Q:ベクレル単位の意味は A:放射線を出す物質の数

 
Q:ベクレル単位の意味は A:放射線を出す物質の数

 東電福島第1原発事故による汚染水問題で「ベクレル」を単位とする放射性物質濃度が急激に上昇、県民の不安が募っている。9日には作業員が汚染水を浴びる事故もあった。一方、人体への影響について専門家は冷静な反応を示す。

 Q 「ベクレル」の単位の意味は。

  1秒間に放射線を出す放射性物質が何個あるかを表している。

 Q なかなかイメージしにくいが。

  そもそも原子の真ん中には原子核があって安定しているものと、そうでないものがある。不安定なものは放射線などを出して安定した別の原子に変わろうとするので、放射性物質と呼んでいる。1秒間に放射線を出した物質が1個あれば1ベクレル、10個あれば10ベクレルだ。

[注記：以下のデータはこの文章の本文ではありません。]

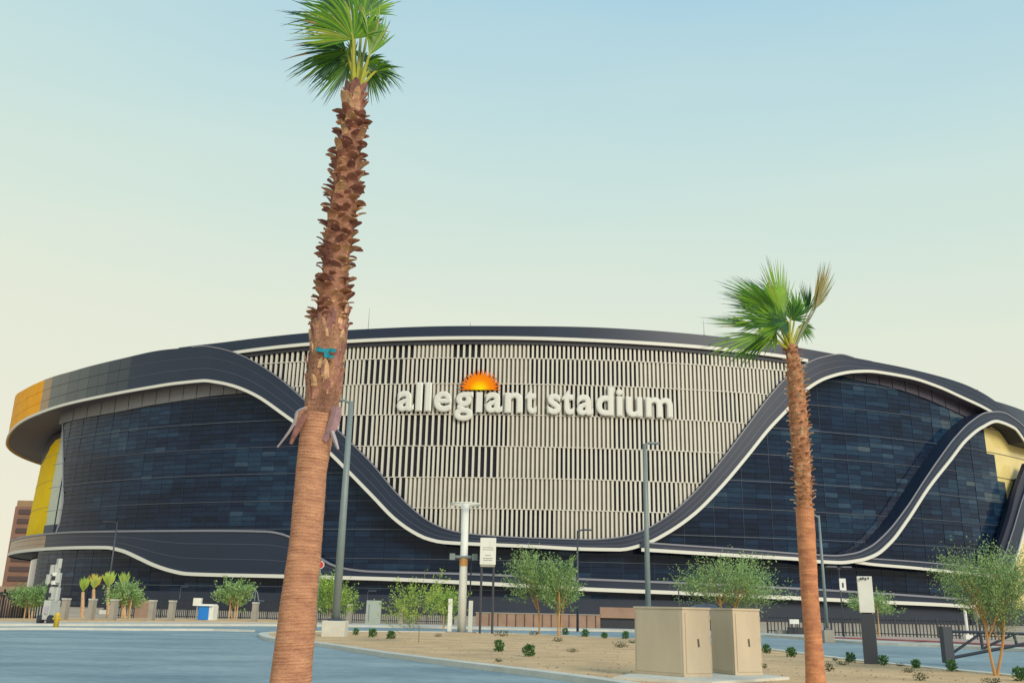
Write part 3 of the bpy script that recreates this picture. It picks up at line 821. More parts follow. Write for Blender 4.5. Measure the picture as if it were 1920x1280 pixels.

 Q 汚染水は20万ベクレルなどと極めて大きな数字だ。1秒間に20万もの放射線が出たことになる。汚染水を浴びた人には大変な影響があったのでは。

  人体が放射線を浴びてどのぐらいの影響があったかは「シーベルト」という単位で見ている。実は外部被ばくの場合、「AベクレルだとBシーベルトになる」という関係はなく、ベクレルの大きさだけでは判断できない。

 Q それは、なぜ。

  まず、放射性物質によって出す放射線が違う。セシウムはガンマ線という、物質を突き抜ける力の強い放射線を出すが、ストロンチウムやトリチウムは、そうした力の弱いベータ線(電子)を出す。放射性物質からの距離や、その間に水など放射線を遮る物があったかどうかなど、さまざまな要因でシーベルトの数値は変化する。今回の事故では、人体への影響が大きなガンマ線で0.11〜0.42ミリシーベルト、目の角膜などに影響するというベータ線で0.2〜1.2ミリシーベルトの外部被ばくがあったとされる。

 Q 内部被ばくはどうか。

  放射性物質が体内に入ると、体の中には放射線を遮る物がないので一定の係数からベクレルをシーベルトに置き換えられる。食品に含まれるセシウム濃度の基準値は、この係数が基になっている。東電は今回の事故で「内部被ばくはなかった」と説明している。